- DATASET EXCERPT:
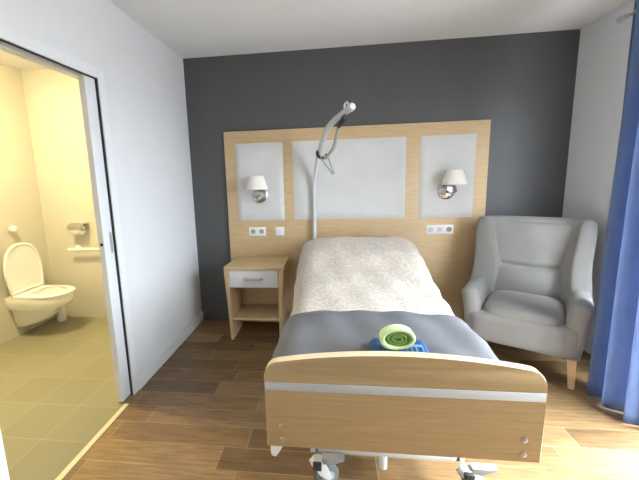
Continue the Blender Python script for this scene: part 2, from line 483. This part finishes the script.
for s in (-1, 1):
    bm = bm_new(); h = .335 if s < 0 else .385
    prism(bm, [(BX + s * .495, .425), (BX + s * (.42 if s < 0 else .46), .425), (BX + s * .462, h + .018), (BX + s * .473, h), (BX + s * .488, h), (BX + s * .495, h + .012)], 'y', -2.128, -2.095, .005)
    obj('corner_bumper', bm, M['plastic'], bed, label='white plastic corner buffer')
# mattress and deck
obj('mattress', B(BX - .42, BX + .40, -2.10, -.20, .56, .68, .04, 4), M['mattress'], bed)
bm = B(BX - .43, BX + .43, -2.128, -2.09, .40, .44, .004)
for s in (-1, 1): box(bm, BX + s * .38 - .02, BX + s * .38 + .02, -2.09, -.2, .40, .44, .004)
box(bm, BX - .43, BX + .43, -.2, -.16, .40, .44, .004)
for k in range(9): box(bm, BX - .40, BX + .40, -2.0 + k * .2, -1.93 + k * .2, .44, .4445)
obj('deck_frame', bm, M['metal_grey'], bed)
obj('mattress_base', B(BX - .42, BX + .40, -2.1, -.2, .445, .559, .01), M['grey_plastic'], bed)
bm = bm_new()
for s in (-1, 1): box(bm, BX + s * .33 - .02, BX + s * .33 + .02, -1.9, -.42, .165, .205, .004)
for y in (-1.9, -.46): box(bm, BX - .33, BX + .33, y, y + .04, .165, .205, .004)
obj('chassis', bm, M['metal_grey'], bed)
for s in (-1, 1):
    for y0, y1, o in ((-1.75, -.95, .02), (-.95, -1.75, -.02)):
        bm = bm_new(); tube(bm, [(BX + s * .24 + o, y0, .19), (BX + s * .24 + o, y1, .41)], .018, 8)
        obj('lift_arm', bm, M['metal_grey'], bed)
bm = bm_new(); lathe(bm, [(.019, .165), (.019, .1), (.014, .095)], (1.615, -1.885, 0), 'z', 16)
obj('cable_hook', bm, M['plastic'], bed, label='white plastic stub under the foot end')
def castor(x, y, ang):
    def turn(bm):
        bmesh.ops.rotate(bm, verts=bm.verts, cent=(x, y, 0), matrix=Matrix.Rotation(ang, 3, 'Z')); return bm
    bm = bm_new()
    lathe(bm, [(.022, .166), (.03, .16), (.032, .135), (.024, .128)], (x, y, 0), 'z', 20)
    for q in (-1, 1): prism(bm, [(y - .03, .145), (y + .03, .145), (y + .062, .06), (y + .045, .048), (y + .0, .09)], 'x', x + q * .025 - .003, x + q * .025 + .003, .001)
    box(bm, x - .028, x + .028, y - .032, y + .032, .137, .148, .003)
    c = obj('castor', turn(bm), M['metal_grey'], bed)
    for q in (-1, 1):
        bm = bm_new(); lathe(bm, [(.02, -.009), (.05, -.009), (.058, -.005), (.0605, 0), (.058, .005), (.05, .009), (.02, .009)], (x + q * .0115, y + .045, .0605), 'x', 32); obj('wheel', turn(bm), M['rubber'], c)
        bm = bm_new(); lathe(bm, [(.032, -.0105), (.03, -.0118), (.0005, -.0122)] if q < 0 else [(.032, .0105), (.03, .0118), (.0005, .0122)], (x + q * .0115, y + .045, .0605), 'x', 24); obj('hub', turn(bm), M['grey_plastic'], c)
    bm = bm_new(); box(bm, x - .02, x + .02, y - .05, y - .028, .138, .172, .004); obj('brake_socket', bm, M['dark_plastic'], c, label='black square brake socket')
    bm = bm_new(); prism(bm, [(x + .02, .178), (x + .02, .155), (x + .06, .145), (x + .12, .170), (x + .125, .178)], 'y', y - .02, y + .02, .003); obj('brake_lever', bm, M['grey_plastic'], c, label='grey brake lever')
for x in (BX - .315, BX + .345):
    for y in (-1.93, -.44): castor(x, y, math.radians(-62))

# bedding -----------------------------------------------------------
def lerp_tab(tab, x):
    for (a, p), (b, q) in zip(tab, tab[1:]):
        if x <= b:
            t = max(0, min(1, (x - a) / (b - a))); t = t * t * (3 - 2 * t); return p + (q - p) * t
    return tab[-1][1]
TOP = [(.10, .83), (.18, .895), (.34, .925), (.62, .885), (1.0, .79), (1.35, .755), (1.7, .745), (2.2, .738)]   # crown height against distance from the wall
HWT = [(.10, .475), (.3, .492), (.9, .485), (1.5, .470), (1.75, .482), (2.2, .482)]
def bed_section(d, lift=0, hem=.50, n=44):
    """cross-section of the cover at distance d from the wall: hem, over the top, hem"""
    zt = lerp_tab(TOP, d) + lift; hw = lerp_tab(HWT, d) + lift * .8
    pts = []
    r = .11 + .05 * max(0, min(1, (zt - .75) / .15))
    L1 = zt - r * .8 - hem; L2 = PI / 2 * r * .9; L3 = hw - r
    tot = L1 + L2 + L3
    for side in (-1, 1):
        seq = []
        for i in range(n // 2 + 1):
            s = tot * i / (n // 2)
            if s < L1: x, z = hw + .012 * (1 - s / L1), hem + s
            elif s < L1 + L2:
                a = (s - L1) / L2 * PI / 2; x, z = hw - r + r * math.cos(a), zt - r * .8 + r * .8 * math.sin(a) - .0
            else:
                q = (s - L1 - L2) / max(L3, 1e-6); x, z = (hw - r) * (1 - q), zt
            z += .012 * max(0, 1 - (x / hw) ** 2) if s > L1 else 0
            seq.append((BX + .002 - .012 * min(1, max(0, (d - 1.3) / .3)) + side * x - (.03 * (1 - min(1, max(0, (d - .9) / .7))) * min(1, x / hw) if side < 0 else .04 * min(1, d / 1.2) * min(1, x / hw)), z))
        pts.append(seq)
    return pts[0] + pts[1][::-1][1:]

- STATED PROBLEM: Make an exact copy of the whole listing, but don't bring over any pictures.

- RESULT OF THIS TASK:
Continue the Blender Python script for this scene: part 2, from line 483. This part finishes the script.
for s in (-1, 1):
    bm = bm_new(); h = .335 if s < 0 else .385
    prism(bm, [(BX + s * .495, .425), (BX + s * (.42 if s < 0 else .46), .425), (BX + s * .462, h + .018), (BX + s * .473, h), (BX + s * .488, h), (BX + s * .495, h + .012)], 'y', -2.128, -2.095, .005)
    obj('corner_bumper', bm, M['plastic'], bed, label='white plastic corner buffer')
# mattress and deck
obj('mattress', B(BX - .42, BX + .40, -2.10, -.20, .56, .68, .04, 4), M['mattress'], bed)
bm = B(BX - .43, BX + .43, -2.128, -2.09, .40, .44, .004)
for s in (-1, 1): box(bm, BX + s * .38 - .02, BX + s * .38 + .02, -2.09, -.2, .40, .44, .004)
box(bm, BX - .43, BX + .43, -.2, -.16, .40, .44, .004)
for k in range(9): box(bm, BX - .40, BX + .40, -2.0 + k * .2, -1.93 + k * .2, .44, .4445)
obj('deck_frame', bm, M['metal_grey'], bed)
obj('mattress_base', B(BX - .42, BX + .40, -2.1, -.2, .445, .559, .01), M['grey_plastic'], bed)
bm = bm_new()
for s in (-1, 1): box(bm, BX + s * .33 - .02, BX + s * .33 + .02, -1.9, -.42, .165, .205, .004)
for y in (-1.9, -.46): box(bm, BX - .33, BX + .33, y, y + .04, .165, .205, .004)
obj('chassis', bm, M['metal_grey'], bed)
for s in (-1, 1):
    for y0, y1, o in ((-1.75, -.95, .02), (-.95, -1.75, -.02)):
        bm = bm_new(); tube(bm, [(BX + s * .24 + o, y0, .19), (BX + s * .24 + o, y1, .41)], .018, 8)
        obj('lift_arm', bm, M['metal_grey'], bed)
bm = bm_new(); lathe(bm, [(.019, .165), (.019, .1), (.014, .095)], (1.615, -1.885, 0), 'z', 16)
obj('cable_hook', bm, M['plastic'], bed, label='white plastic stub under the foot end')
def castor(x, y, ang):
    def turn(bm):
        bmesh.ops.rotate(bm, verts=bm.verts, cent=(x, y, 0), matrix=Matrix.Rotation(ang, 3, 'Z')); return bm
    bm = bm_new()
    lathe(bm, [(.022, .166), (.03, .16), (.032, .135), (.024, .128)], (x, y, 0), 'z', 20)
    for q in (-1, 1): prism(bm, [(y - .03, .145), (y + .03, .145), (y + .062, .06), (y + .045, .048), (y + .0, .09)], 'x', x + q * .025 - .003, x + q * .025 + .003, .001)
    box(bm, x - .028, x + .028, y - .032, y + .032, .137, .148, .003)
    c = obj('castor', turn(bm), M['metal_grey'], bed)
    for q in (-1, 1):
        bm = bm_new(); lathe(bm, [(.02, -.009), (.05, -.009), (.058, -.005), (.0605, 0), (.058, .005), (.05, .009), (.02, .009)], (x + q * .0115, y + .045, .0605), 'x', 32); obj('wheel', turn(bm), M['rubber'], c)
        bm = bm_new(); lathe(bm, [(.032, -.0105), (.03, -.0118), (.0005, -.0122)] if q < 0 else [(.032, .0105), (.03, .0118), (.0005, .0122)], (x + q * .0115, y + .045, .0605), 'x', 24); obj('hub', turn(bm), M['grey_plastic'], c)
    bm = bm_new(); box(bm, x - .02, x + .02, y - .05, y - .028, .138, .172, .004); obj('brake_socket', bm, M['dark_plastic'], c, label='black square brake socket')
    bm = bm_new(); prism(bm, [(x + .02, .178), (x + .02, .155), (x + .06, .145), (x + .12, .170), (x + .125, .178)], 'y', y - .02, y + .02, .003); obj('brake_lever', bm, M['grey_plastic'], c, label='grey brake lever')
for x in (BX - .315, BX + .345):
    for y in (-1.93, -.44): castor(x, y, math.radians(-62))

# bedding -----------------------------------------------------------
def lerp_tab(tab, x):
    for (a, p), (b, q) in zip(tab, tab[1:]):
        if x <= b:
            t = max(0, min(1, (x - a) / (b - a))); t = t * t * (3 - 2 * t); return p + (q - p) * t
    return tab[-1][1]
TOP = [(.10, .83), (.18, .895), (.34, .925), (.62, .885), (1.0, .79), (1.35, .755), (1.7, .745), (2.2, .738)]   # crown height against distance from the wall
HWT = [(.10, .475), (.3, .492), (.9, .485), (1.5, .470), (1.75, .482), (2.2, .482)]
def bed_section(d, lift=0, hem=.50, n=44):
    """cross-section of the cover at distance d from the wall: hem, over the top, hem"""
    zt = lerp_tab(TOP, d) + lift; hw = lerp_tab(HWT, d) + lift * .8
    pts = []
    r = .11 + .05 * max(0, min(1, (zt - .75) / .15))
    L1 = zt - r * .8 - hem; L2 = PI / 2 * r * .9; L3 = hw - r
    tot = L1 + L2 + L3
    for side in (-1, 1):
        seq = []
        for i in range(n // 2 + 1):
            s = tot * i / (n // 2)
            if s < L1: x, z = hw + .012 * (1 - s / L1), hem + s
            elif s < L1 + L2:
                a = (s - L1) / L2 * PI / 2; x, z = hw - r + r * math.cos(a), zt - r * .8 + r * .8 * math.sin(a) - .0
            else:
                q = (s - L1 - L2) / max(L3, 1e-6); x, z = (hw - r) * (1 - q), zt
            z += .012 * max(0, 1 - (x / hw) ** 2) if s > L1 else 0
            seq.append((BX + .002 - .012 * min(1, max(0, (d - 1.3) / .3)) + side * x - (.03 * (1 - min(1, max(0, (d - .9) / .7))) * min(1, x / hw) if side < 0 else .04 * min(1, d / 1.2) * min(1, x / hw)), z))
        pts.append(seq)
    return pts[0] + pts[1][::-1][1:]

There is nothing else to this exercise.